--- START Material provided ---
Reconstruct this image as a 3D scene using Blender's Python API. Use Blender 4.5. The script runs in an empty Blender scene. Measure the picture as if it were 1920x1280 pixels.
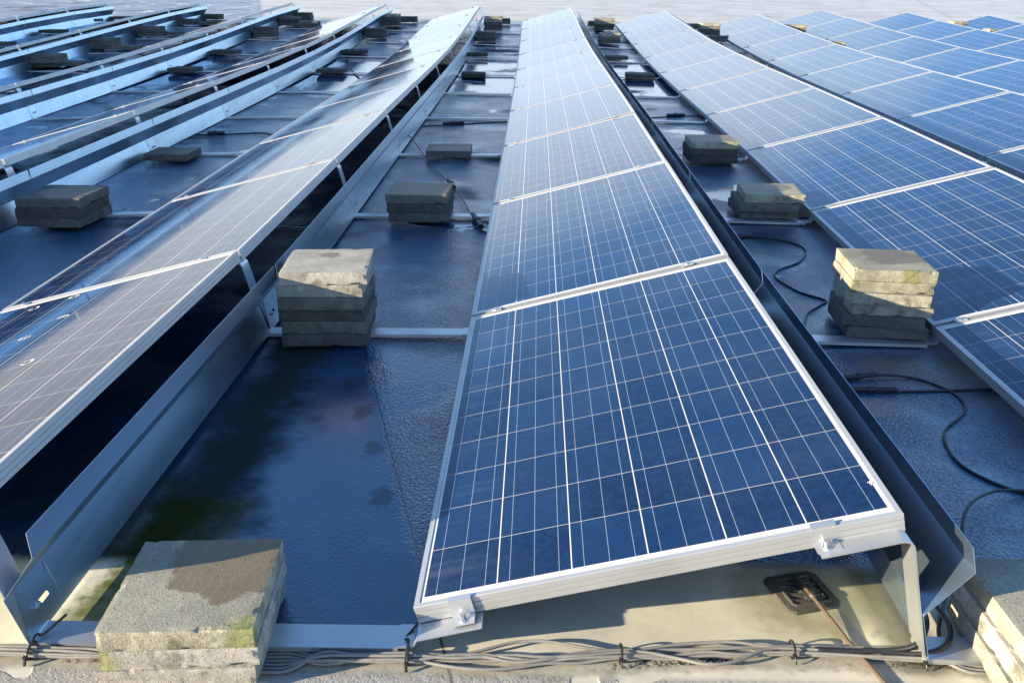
import bpy, bmesh, math, random
from mathutils import Vector, Matrix, noise
random.seed(7)
scene = bpy.context.scene
C = scene.collection

# ---------------------------------------------------------------- camera
F_PX, CAM = 1640.9, Vector((0.2962, -1.4581, 1.1913))
RX, RY, RZ = -0.380545, -0.008581, 0.016148
R = Matrix.Rotation(RZ, 3, 'Z') @ Matrix.Rotation(RX, 3, 'X') @ Matrix.Rotation(RY, 3, 'Y')
cd = bpy.data.cameras.new('camera'); cam = bpy.data.objects.new('camera', cd); C.objects.link(cam)
cd.sensor_width = 36; cd.lens = F_PX * 36 / 1920
cd.clip_start = 0.05; cd.clip_end = 2000
r_, f_, u_ = R.col[0], R.col[1], R.col[2]
M4 = Matrix(((r_[0], u_[0], -f_[0], CAM[0]), (r_[1], u_[1], -f_[1], CAM[1]), (r_[2], u_[2], -f_[2], CAM[2]), (0, 0, 0, 1)))
cam.matrix_world = M4
scene.camera = cam

# ---------------------------------------------------------------- light
SUN_TRAVEL = Vector((3.8, 1.42, -1.0)).normalized()
to_sun = -SUN_TRAVEL
elev = math.asin(to_sun.z)
w = bpy.data.worlds.new('World'); scene.world = w; w.use_nodes = True
nt = w.node_tree
sky = nt.nodes.new('ShaderNodeTexSky'); sky.sky_type = 'NISHITA'; sky.sun_disc = False
sky.sun_elevation = elev
sky.sun_rotation = math.atan2(to_sun.x, to_sun.y)
sky.air_density = 1.0; sky.dust_density = 0.3; sky.ozone_density = 4.2; sky.altitude = 0
bg = nt.nodes['Background']; bg.inputs['Strength'].default_value = 0.135
# a bank of pale cloud and haze low over the horizon, some thin cloud above it
tc = nt.nodes.new('ShaderNodeTexCoord'); sp = nt.nodes.new('ShaderNodeSeparateXYZ'); nt.links.new(tc.outputs['Generated'], sp.inputs[0])
cn = nt.nodes.new('ShaderNodeTexNoise'); cn.inputs['Scale'].default_value = 3.2; cn.inputs['Detail'].default_value = 5
cm = nt.nodes.new('ShaderNodeMapping'); cm.inputs['Scale'].default_value = (1, 1, 4.5); nt.links.new(tc.outputs['Generated'], cm.inputs[0]); nt.links.new(cm.outputs[0], cn.inputs['Vector'])
jig = nt.nodes.new('ShaderNodeMath'); jig.operation = 'MULTIPLY_ADD'; nt.links.new(cn.outputs['Fac'], jig.inputs[0]); jig.inputs[1].default_value = -.26; nt.links.new(sp.outputs['Z'], jig.inputs[2])
ab = nt.nodes.new('ShaderNodeMath'); ab.operation = 'ABSOLUTE'; nt.links.new(sp.outputs['X'], ab.inputs[0])
ga = nt.nodes.new('ShaderNodeMapRange'); ga.interpolation_type = 'SMOOTHSTEP'; nt.links.new(ab.outputs[0], ga.inputs[0])
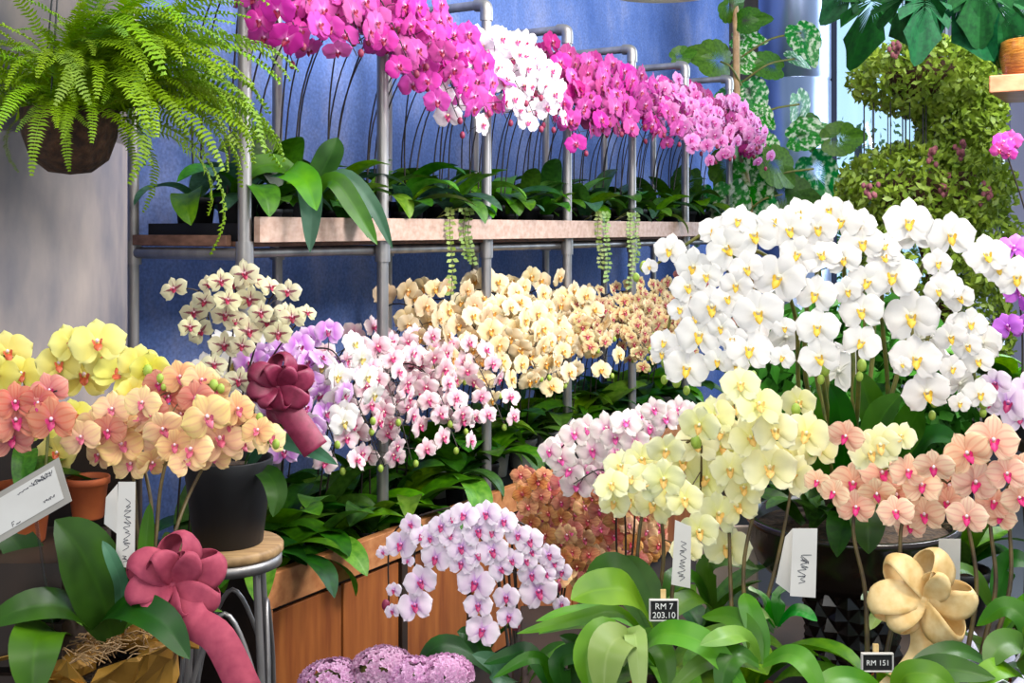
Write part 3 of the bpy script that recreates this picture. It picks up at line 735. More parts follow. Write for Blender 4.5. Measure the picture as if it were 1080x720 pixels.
# peach orchid, front left, gold wrapped pot
fl = [(100,450,46),(128,470,50),(86,462,44),(118,432,40),(150,445,44),(172,452,44),(172,468,44),(202,475,50),(190,437,42),(218,440,56),(198,458,44),(232,464,56),(250,432,42),(262,450,40),(272,455,38),(284,462,42),(150,425,40),(168,405,36),(190,398,42),(212,402,44),(226,412,38),(225,482,40),(196,486,38),(105,480,36),(138,490,40),(160,488,36),(160,432,36),(242,448,40),(206,420,40),(178,420,40),(140,455,44),(184,470,40),(114,455,40),(255,470,36),(130,440,36)]
F = px_flowers(fl, lambda x, y: 2.05+.05*math.sin(x*.31+y*.17), .09, r, P(180, 500, 2.3), .4, .32)
paths = [pp([(158,640,2.0),(165,560,2.04),(172,500,2.08),(190,450,2.12),(225,430,2.1),(285,460,2.05)]), pp([(150,640,2.0),(145,560,2.04),(140,500,2.08),(125,455,2.12),(95,450,2.06)]),
         pp([(165,640,2.0),(185,560,2.04),(205,510,2.1),(235,460,2.1),(262,446,2.06)]), pp([(152,640,2.0),(160,540,2.06),(150,470,2.12),(170,415,2.12),(225,405,2.08)])]
pb = P(112, 790, 1.95); pb.z = .60
ro = orchid('peach-coloured orchid with large dark leaves in crumpled gold wrap, lower left', pb, 'peach', (.085, .065, .16, 'black_plastic'), None, split_nearest(paths, F), True, seed=8, stem='stem_brown', buds=2, kinds=['peach', 'peach', 'apricot', 'apricot', 'peach', 'orange_red'])
for pts, w, m_ in (([(118,672,1.93),(108,630,1.9),(85,580,1.88),(58,548,1.86)], 66, 'leaf_dark'), ([(100,662,1.93),(70,640,1.85),(30,640,1.8),(-20,660,1.78)], 40, 'leaf_dark'),
                   ([(70,668,1.92),(45,665,1.8),(36,690,1.74),(34,740,1.72)], 54, 'leaf_mid'), ([(100,662,1.92),(130,640,1.84),(170,655,1.8),(200,695,1.78)], 40, 'leaf_dark'),
                   ([(90,655,1.95),(60,625,1.92),(20,622,1.9),(-15,640,1.88)], 34, 'leaf_bright'), ([(125,665,1.95),(160,640,1.98),(195,635,2.0),(235,645,2.0)], 14, 'leaf_mid'),
                   ([(128,650,1.96),(150,600,2.0),(155,560,2.02),(158,530,2.03)], 16, 'leaf_mid'), ([(60,660,1.97),(40,610,1.96),(15,570,1.95),(-10,555,1.94)], 40, 'leaf_dark'), ([(110,655,1.95),(100,620,1.93),(92,600,1.9),(88,585,1.9)], 20, 'leaf_bright'),
                   ([(125,655,1.93),(128,620,1.9),(118,590,1.88),(108,570,1.88)], 16, 'leaf_blue')):
    hero_leaf(ro, pts, w, m_)
# crumpled gold wrap around the pot
b = MB(); rows = []; rg = random.Random(2)
for i, (rad, z) in enumerate(((.075, .60), (.09, .66), (.105, .72), (.118, .765), (.135, .79), (.15, .80))):
    rows.append([(pb.x+(rad+rg.gauss(0, .006+.002*i))*math.cos(a*2*math.pi/36), pb.y+(rad+rg.gauss(0, .006+.002*i))*math.sin(a*2*math.pi/36), z+rg.gauss(0, .004+.003*i)) for a in range(36)])
b.grid(rows, 0, closed=True); o = part('gold_wrap', b, M['gold_foil'], ro, False); m_ = o.modifiers.new('s', 'SOLIDIFY'); m_.thickness = .002
b = MB()
for q in range(9):
    a = rg.uniform(0, 6.28); b.ball((pb.x+.09*math.cos(a)*rg.uniform(.3, 1), pb.y+.09*math.sin(a)*rg.uniform(.3, 1), .775), rg.uniform(.02, .045), 7, 5, (1, 1, .5))
o = part('gold_tissue', b, M['gold_foil'], ro, False)
b = MB()
for q in range(160):
    a = rg.uniform(0, 6.28); d = .1*rg.random()**.5; c = V((pb.x+d*math.cos(a), pb.y+d*math.sin(a), .785+rg.uniform(0, .02))); e = V((rg.gauss(0, 1), rg.gauss(0, 1), rg.gauss(0, .4))).normalized()*.02
    b.tube([c-e, c+V((0, 0, .006)), c+e], .0012, 4)
o = part('dry_moss', b, M['wood_stool'], ro); o['kind'] = 'stuff'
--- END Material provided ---
Repeat the data exactly, dropping every picture it holds.

### [Task output]
Reconstruct this image as a 3D scene using Blender's Python API. Use Blender 4.5. The script runs in an empty Blender scene. Measure the picture as if it were 1920x1280 pixels.
import bpy, bmesh, math, random
from mathutils import Vector, Matrix, noise
random.seed(7)
scene = bpy.context.scene
C = scene.collection

# ---------------------------------------------------------------- camera
F_PX, CAM = 1640.9, Vector((0.2962, -1.4581, 1.1913))
RX, RY, RZ = -0.380545, -0.008581, 0.016148
R = Matrix.Rotation(RZ, 3, 'Z') @ Matrix.Rotation(RX, 3, 'X') @ Matrix.Rotation(RY, 3, 'Y')
cd = bpy.data.cameras.new('camera'); cam = bpy.data.objects.new('camera', cd); C.objects.link(cam)
cd.sensor_width = 36; cd.lens = F_PX * 36 / 1920
cd.clip_start = 0.05; cd.clip_end = 2000
r_, f_, u_ = R.col[0], R.col[1], R.col[2]
M4 = Matrix(((r_[0], u_[0], -f_[0], CAM[0]), (r_[1], u_[1], -f_[1], CAM[1]), (r_[2], u_[2], -f_[2], CAM[2]), (0, 0, 0, 1)))
cam.matrix_world = M4
scene.camera = cam

# ---------------------------------------------------------------- light
SUN_TRAVEL = Vector((3.8, 1.42, -1.0)).normalized()
to_sun = -SUN_TRAVEL
elev = math.asin(to_sun.z)
w = bpy.data.worlds.new('World'); scene.world = w; w.use_nodes = True
nt = w.node_tree
sky = nt.nodes.new('ShaderNodeTexSky'); sky.sky_type = 'NISHITA'; sky.sun_disc = False
sky.sun_elevation = elev
sky.sun_rotation = math.atan2(to_sun.x, to_sun.y)
sky.air_density = 1.0; sky.dust_density = 0.3; sky.ozone_density = 4.2; sky.altitude = 0
bg = nt.nodes['Background']; bg.inputs['Strength'].default_value = 0.135
# a bank of pale cloud and haze low over the horizon, some thin cloud above it
tc = nt.nodes.new('ShaderNodeTexCoord'); sp = nt.nodes.new('ShaderNodeSeparateXYZ'); nt.links.new(tc.outputs['Generated'], sp.inputs[0])
cn = nt.nodes.new('ShaderNodeTexNoise'); cn.inputs['Scale'].default_value = 3.2; cn.inputs['Detail'].default_value = 5
cm = nt.nodes.new('ShaderNodeMapping'); cm.inputs['Scale'].default_value = (1, 1, 4.5); nt.links.new(tc.outputs['Generated'], cm.inputs[0]); nt.links.new(cm.outputs[0], cn.inputs['Vector'])
jig = nt.nodes.new('ShaderNodeMath'); jig.operation = 'MULTIPLY_ADD'; nt.links.new(cn.outputs['Fac'], jig.inputs[0]); jig.inputs[1].default_value = -.26; nt.links.new(sp.outputs['Z'], jig.inputs[2])
ab = nt.nodes.new('ShaderNodeMath'); ab.operation = 'ABSOLUTE'; nt.links.new(sp.outputs['X'], ab.inputs[0])
ga = nt.nodes.new('ShaderNodeMapRange'); ga.interpolation_type = 'SMOOTHSTEP'; nt.links.new(ab.outputs[0], ga.inputs[0])
Write part 3 of the bpy script that recreates this picture. It picks up at line 735. More parts follow. Write for Blender 4.5. Measure the picture as if it were 1080x720 pixels.
# peach orchid, front left, gold wrapped pot
fl = [(100,450,46),(128,470,50),(86,462,44),(118,432,40),(150,445,44),(172,452,44),(172,468,44),(202,475,50),(190,437,42),(218,440,56),(198,458,44),(232,464,56),(250,432,42),(262,450,40),(272,455,38),(284,462,42),(150,425,40),(168,405,36),(190,398,42),(212,402,44),(226,412,38),(225,482,40),(196,486,38),(105,480,36),(138,490,40),(160,488,36),(160,432,36),(242,448,40),(206,420,40),(178,420,40),(140,455,44),(184,470,40),(114,455,40),(255,470,36),(130,440,36)]
F = px_flowers(fl, lambda x, y: 2.05+.05*math.sin(x*.31+y*.17), .09, r, P(180, 500, 2.3), .4, .32)
paths = [pp([(158,640,2.0),(165,560,2.04),(172,500,2.08),(190,450,2.12),(225,430,2.1),(285,460,2.05)]), pp([(150,640,2.0),(145,560,2.04),(140,500,2.08),(125,455,2.12),(95,450,2.06)]),
         pp([(165,640,2.0),(185,560,2.04),(205,510,2.1),(235,460,2.1),(262,446,2.06)]), pp([(152,640,2.0),(160,540,2.06),(150,470,2.12),(170,415,2.12),(225,405,2.08)])]
pb = P(112, 790, 1.95); pb.z = .60
ro = orchid('peach-coloured orchid with large dark leaves in crumpled gold wrap, lower left', pb, 'peach', (.085, .065, .16, 'black_plastic'), None, split_nearest(paths, F), True, seed=8, stem='stem_brown', buds=2, kinds=['peach', 'peach', 'apricot', 'apricot', 'peach', 'orange_red'])
for pts, w, m_ in (([(118,672,1.93),(108,630,1.9),(85,580,1.88),(58,548,1.86)], 66, 'leaf_dark'), ([(100,662,1.93),(70,640,1.85),(30,640,1.8),(-20,660,1.78)], 40, 'leaf_dark'),
                   ([(70,668,1.92),(45,665,1.8),(36,690,1.74),(34,740,1.72)], 54, 'leaf_mid'), ([(100,662,1.92),(130,640,1.84),(170,655,1.8),(200,695,1.78)], 40, 'leaf_dark'),
                   ([(90,655,1.95),(60,625,1.92),(20,622,1.9),(-15,640,1.88)], 34, 'leaf_bright'), ([(125,665,1.95),(160,640,1.98),(195,635,2.0),(235,645,2.0)], 14, 'leaf_mid'),
                   ([(128,650,1.96),(150,600,2.0),(155,560,2.02),(158,530,2.03)], 16, 'leaf_mid'), ([(60,660,1.97),(40,610,1.96),(15,570,1.95),(-10,555,1.94)], 40, 'leaf_dark'), ([(110,655,1.95),(100,620,1.93),(92,600,1.9),(88,585,1.9)], 20, 'leaf_bright'),
                   ([(125,655,1.93),(128,620,1.9),(118,590,1.88),(108,570,1.88)], 16, 'leaf_blue')):
    hero_leaf(ro, pts, w, m_)
# crumpled gold wrap around the pot
b = MB(); rows = []; rg = random.Random(2)
for i, (rad, z) in enumerate(((.075, .60), (.09, .66), (.105, .72), (.118, .765), (.135, .79), (.15, .80))):
    rows.append([(pb.x+(rad+rg.gauss(0, .006+.002*i))*math.cos(a*2*math.pi/36), pb.y+(rad+rg.gauss(0, .006+.002*i))*math.sin(a*2*math.pi/36), z+rg.gauss(0, .004+.003*i)) for a in range(36)])
b.grid(rows, 0, closed=True); o = part('gold_wrap', b, M['gold_foil'], ro, False); m_ = o.modifiers.new('s', 'SOLIDIFY'); m_.thickness = .002
b = MB()
for q in range(9):
    a = rg.uniform(0, 6.28); b.ball((pb.x+.09*math.cos(a)*rg.uniform(.3, 1), pb.y+.09*math.sin(a)*rg.uniform(.3, 1), .775), rg.uniform(.02, .045), 7, 5, (1, 1, .5))
o = part('gold_tissue', b, M['gold_foil'], ro, False)
b = MB()
for q in range(160):
    a = rg.uniform(0, 6.28); d = .1*rg.random()**.5; c = V((pb.x+d*math.cos(a), pb.y+d*math.sin(a), .785+rg.uniform(0, .02))); e = V((rg.gauss(0, 1), rg.gauss(0, 1), rg.gauss(0, .4))).normalized()*.02
    b.tube([c-e, c+V((0, 0, .006)), c+e], .0012, 4)
o = part('dry_moss', b, M['wood_stool'], ro); o['kind'] = 'stuff'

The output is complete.